George Stevens a tourné en couleurs la libération de Paris. L’ouverture des camps, il l’a filmée en n & b. La plupart de ses plans ont été réemployés dans tous les films de montage, Nuit et Brouillard en tête. Ils n’ont pour autant rien perdu de leur force, et l’horreur ne s’atténue pas au fil des accumulations de charniers. Les abat-jour en peau humaine, exposés aux yeux des visiteurs (ce sont les habitants du village voisin, contraints par les libérateurs d’affronter ce qu’ils prétendaient ignorer), sont encore plus éprouvants, ainsi replacés dans leur contexte. Dachau et Buchenwald exceptés, ce sont des camps peu connus que Stevens découvre, Penig, Hadamar, Breendonck, Nordhausen, petites structures mortelles quasi artisanales. Le frisson qu’ils éveillent n’en est pas moindre.

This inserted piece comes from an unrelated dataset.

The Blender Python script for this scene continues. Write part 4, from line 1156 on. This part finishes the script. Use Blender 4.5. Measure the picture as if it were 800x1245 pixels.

Depuis 1945, la guerre a fait des progrès, techniquement parlant – ah, cette belle première guerre du Golfe, vécue comme un jeu vidéo… L’extermination industrielle du prochain ne surprend plus, déversée par les inépuisables robinets d’infos. Après six décennies, il est heureux de pouvoir disposer d’images pas encore émoussées par leur multiplication, capturées par des cinéastes qui avaient conscience de ce qu’ils filmaient. Porteurs d’une morale, peut-être ?
- Comme on a pu le constater récemment avec les films français du DVD accompagnant Le Cinéma et la Guerre d’Algérie de Sébastien Denis (cf. QL 1 004).
- Qui avait beaucoup bourlingué depuis son Ukraine natale, via l’Allemagne et la France, avant de signer aux USA le premier film antinazi, Confessions of a Nazi Spy (1939).
- Ivens que l’on retrouve associé à Capra pour Know Your Enemy : Japan (1945, DVD n° 4), jolie réunion d’un militant internationaliste et d’un républicain certifié (Capra avoue dans ses mémoires que Roosevelt a failli lui donner envie de devenir démocrate…).